Learning More About Trusts

Welcome to Community Leisure UK.

Currently 43% of public leisure provision across England and 85% across Scotland, uses the trust model. The word ‘trust’ refers to non-profit-distributing and independent organisations. Trusts have been in existence since the 1990s, with the majority being formed c. 12 years ago. To date, Community Leisure UK’s 112 members deliver over 3,700 services and facilities, employ over 67,000 staff, and received 233m customer visits in 2017.


Trusts tend to be:

  • Companies Limited by Guarantee with charitable status
  • Community Benefit Societies with charitable status
  • Community Interest Companies (CICs), or
  • Charitable Incorporated Organisations / Scottish Charitable Incorporated Organisation


The model of trusts, according to a survey carried out by Winckworth Sherwood (Trusts for Big Society, 2010)

“…enable individuals and communities to participate”.
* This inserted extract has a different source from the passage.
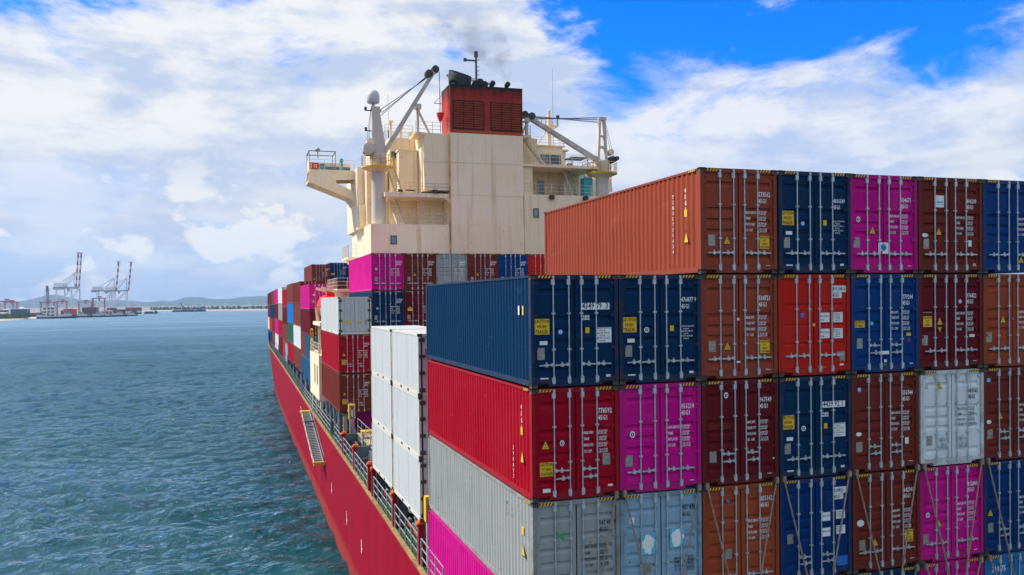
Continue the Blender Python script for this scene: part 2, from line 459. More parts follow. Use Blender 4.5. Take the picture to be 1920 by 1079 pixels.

The model of the trust focuses on utilising cross-subsidy, in two ways:

  • Cross-subsidy of services – more profit generating leisure activities will subsidise some health, community-based, library activities etc; and
  • Cross-subsidy of individuals – where those that can afford to pay support those who need a subsidy, or those activities that need to be subsidised.
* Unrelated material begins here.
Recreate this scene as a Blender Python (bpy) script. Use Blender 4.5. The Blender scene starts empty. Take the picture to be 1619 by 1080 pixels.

Importantly Winckworth Sherwood (Trusts for Big Society, 2010) note that

“If you’re only doing it [establishing a trust] to save money, you’re lost”
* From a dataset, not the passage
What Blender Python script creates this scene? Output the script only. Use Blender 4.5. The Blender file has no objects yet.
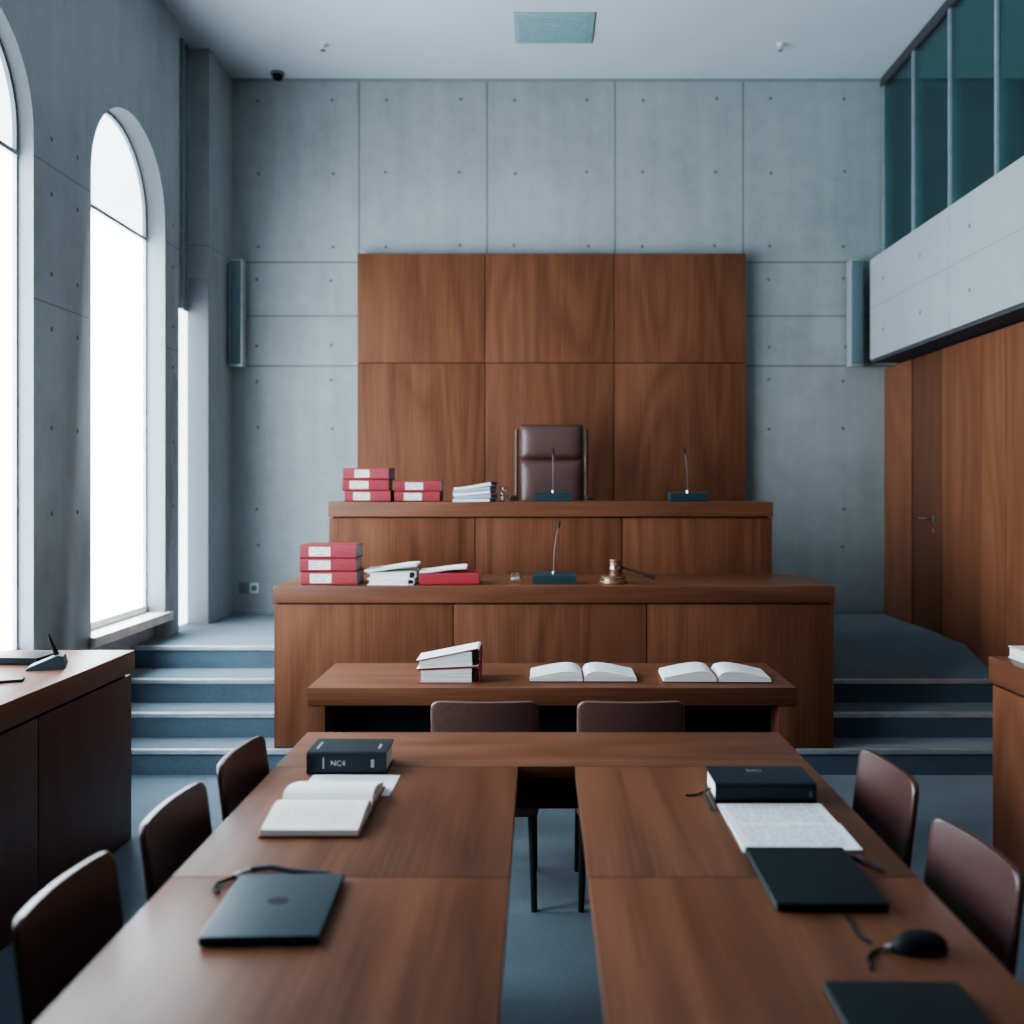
import bpy, bmesh, math, random
from mathutils import Vector, Matrix
random.seed(7)
scene = bpy.context.scene
COL = scene.collection
R = math.radians

# ------------------------------------------------------------------ materials
def new_mat(name):
    m = bpy.data.materials.new(name); m.use_nodes = True
    nt = m.node_tree
    for n in list(nt.nodes): nt.nodes.remove(n)
    out = nt.nodes.new('ShaderNodeOutputMaterial')
    bs = nt.nodes.new('ShaderNodeBsdfPrincipled')
    nt.links.new(bs.outputs[0], out.inputs[0])
    return m, nt, bs

def nd(nt, typ, **kw):
    n = nt.nodes.new(typ)
    for k, v in kw.items(): setattr(n, k, v)
    return n

def setv(nt, sock, v):
    if isinstance(v, bpy.types.NodeSocket): nt.links.new(v, sock)
    else: sock.default_value = v

def mth(nt, op, a, b=None, c=None, clamp=False):
    n = nd(nt, 'ShaderNodeMath', operation=op, use_clamp=clamp)
    setv(nt, n.inputs[0], a)
    if b is not None: setv(nt, n.inputs[1], b)
    if c is not None: setv(nt, n.inputs[2], c)
    return n.outputs[0]

def mixc(nt, fac, a, b, blend='MIX'):
    n = nd(nt, 'ShaderNodeMix', data_type='RGBA', blend_type=blend)
    setv(nt, n.inputs[0], fac)
    setv(nt, n.inputs[6], a if isinstance(a, bpy.types.NodeSocket) else (*a, 1))
    setv(nt, n.inputs[7], b if isinstance(b, bpy.types.NodeSocket) else (*b, 1))
    return n.outputs[2]

def objcoord(nt, rnd=True):
    tc = nd(nt, 'ShaderNodeTexCoord')
    v = tc.outputs['Object']
    if rnd:
        oi = nd(nt, 'ShaderNodeObjectInfo')
        vm = nd(nt, 'ShaderNodeVectorMath', operation='SCALE')
        vm.inputs[0].default_value = (17.3, 11.1, 23.7)
        nt.links.new(oi.outputs['Random'], vm.inputs['Scale'])
        ad = nd(nt, 'ShaderNodeVectorMath', operation='ADD')
        nt.links.new(v, ad.inputs[0]); nt.links.new(vm.outputs[0], ad.inputs[1])
        v = ad.outputs[0]
    return v

def noise(nt, vec, scale, detail=3, rough=.5, dist=0, vscale=None):
    if vscale:
        mp = nd(nt, 'ShaderNodeMapping'); mp.inputs['Scale'].default_value = vscale
        nt.links.new(vec, mp.inputs[0]); vec = mp.outputs[0]
    n = nd(nt, 'ShaderNodeTexNoise')
    n.inputs['Scale'].default_value = scale; n.inputs['Detail'].default_value = detail
    n.inputs['Roughness'].default_value = rough; n.inputs['Distortion'].default_value = dist
    nt.links.new(vec, n.inputs['Vector'])
    return n.outputs[0]

def ramp(nt, f, stops):
    r = nd(nt, 'ShaderNodeValToRGB')
    el = r.color_ramp.elements
    while len(el) < len(stops): el.new(.5)
    for e, (p, c) in zip(el, stops): e.position = p; e.color = (*c, 1)
    nt.links.new(f, r.inputs[0])
    return r.outputs[0]

def bump(nt, bs, h, strength=.2, dist=.01):
    b = nd(nt, 'ShaderNodeBump'); b.inputs['Strength'].default_value = strength; b.inputs['Distance'].default_value = dist
    nt.links.new(h, b.inputs['Height']); nt.links.new(b.outputs[0], bs.inputs['Normal'])

def wood(name, along, dark, mid, light, rough=.38, contrast=1.0, spec=.5, plank=0):
    m, nt, bs = new_mat(name)
    v = objcoord(nt)
    s = [1, 1, 1]; s['XYZ'.index(along)] = .16
    big = noise(nt, v, 2.2, 1, .4, .25, tuple(s))
    cont = mth(nt, 'PINGPONG', mth(nt, 'MULTIPLY', big, 16.0), 1.0)
    s2 = [110, 110, 110]; s2['XYZ'.index(along)] = 2.6
    fine = noise(nt, v, 1.0, 3, .6, 0, tuple(s2))
    s3 = [16, 16, 16]; s3['XYZ'.index(along)] = .4
    band = noise(nt, v, 1.0, 2, .5, 0, tuple(s3))
    f = mth(nt, 'ADD', mth(nt, 'MULTIPLY', cont, .15*contrast), mth(nt, 'MULTIPLY', fine, .42*contrast))
    f = mth(nt, 'ADD', f, mth(nt, 'MULTIPLY', band, .30))
    f = mth(nt, 'ADD', f, .5-.5*(.15*contrast+.42*contrast+.30))
    if plank:
        oi = nd(nt, 'ShaderNodeObjectInfo')
        f = mth(nt, 'ADD', f, mth(nt, 'MULTIPLY', mth(nt, 'SUBTRACT', oi.outputs['Random'], .5), plank))
    c = ramp(nt, f, [(.24, dark), (.50, mid), (.78, light)])
    nt.links.new(c, bs.inputs['Base Color'])
    nt.links.new(mth(nt, 'ADD', mth(nt, 'MULTIPLY', fine, .14), rough-.07), bs.inputs['Roughness'])
    bs.inputs['Specular IOR Level'].default_value = spec
    bump(nt, bs, fine, .06, .004)
    return m

def concrete(name, base, joints=(), jw=.006, streak='Z', var=.16, jdark=.55):
    m, nt, bs = new_mat(name)
    v = objcoord(nt, False)
    n1 = noise(nt, v, 1.1, 4, .6)
    n2 = noise(nt, v, 7, 4, .65)
    n3 = noise(nt, v, 2.0, 3, .6, 0, (3, 3, .25))
    n4 = noise(nt, v, 70, 2, .6)
    f = mth(nt, 'ADD', mth(nt, 'MULTIPLY', n1, .4), mth(nt, 'MULTIPLY', n2, .25))
    f = mth(nt, 'ADD', f, mth(nt, 'MULTIPLY', n3, .3))
    f = mth(nt, 'ADD', f, mth(nt, 'MULTIPLY', n4, .05))
    lo = tuple(b*(1-var*1.6) for b in base); hi = tuple(b*(1+var*1.3) for b in base)
    c = ramp(nt, f, [(.3, lo), (.5, base), (.7, hi)])
    mask = None
    sx = nd(nt, 'ShaderNodeSeparateXYZ'); nt.links.new(v, sx.inputs[0])
    for ax, pos, rng in joints:
        k = mth(nt, 'COMPARE', sx.outputs['XYZ'.index(ax)], pos, jw)
        if rng:
            a2, lo2, hi2 = rng
            o = sx.outputs['XYZ'.index(a2)]
            k = mth(nt, 'MULTIPLY', k, mth(nt, 'MULTIPLY', mth(nt, 'GREATER_THAN', o, lo2), mth(nt, 'LESS_THAN', o, hi2)))
        mask = k if mask is None else mth(nt, 'MAXIMUM', mask, k)
    h = n2
    if mask is not None:
        c = mixc(nt, mth(nt, 'MULTIPLY', mask, jdark), c, tuple(b*.30 for b in base))
        h = mth(nt, 'SUBTRACT', mth(nt, 'MULTIPLY', n2, .25), mask)
    nt.links.new(c, bs.inputs['Base Color'])
    bs.inputs['Roughness'].default_value = .72
    bs.inputs['Specular IOR Level'].default_value = .3
    bump(nt, bs, h, .25, .006)
    return m

def carpet(name, base):
    m, nt, bs = new_mat(name)
    v = objcoord(nt, False)
    n1 = noise(nt, v, 220, 2, .7); n2 = noise(nt, v, 3, 3, .6); n3 = noise(nt, v, 60, 2, .6)
    f = mth(nt, 'ADD', mth(nt, 'MULTIPLY', n1, .45), mth(nt, 'ADD', mth(nt, 'MULTIPLY', n2, .3), mth(nt, 'MULTIPLY', n3, .25)))
    c = ramp(nt, f, [(.3, tuple(b*.65 for b in base)), (.5, base), (.7, tuple(b*1.35 for b in base))])
    nt.links.new(c, bs.inputs['Base Color'])
    bs.inputs['Roughness'].default_value = .8
    bs.inputs['Specular IOR Level'].default_value = .25
    bs.inputs['Sheen Weight'].default_value = .25
    bs.inputs['Sheen Roughness'].default_value = .5
    bump(nt, bs, n1, .3, .004)
    return m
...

Leisure trusts contribute to and deliver across communities, reducing health inequalities, providing safe havens and spaces, and supporting and developing other local civil society organisations and stakeholders. Increasingly trusts are the only social infrastructure in communities. Winckworth Sherwood (Trusts for Big Society, 2010) highlighted core advantages of the trust model

“…increased community involvement in the decision making process….less bureaucracy and greater speed of decision-making…..ability to react to market forces…increase access to small and other charitable funding streams…..tax and NNDR savings…..single focused body…independence and ability to diversify”.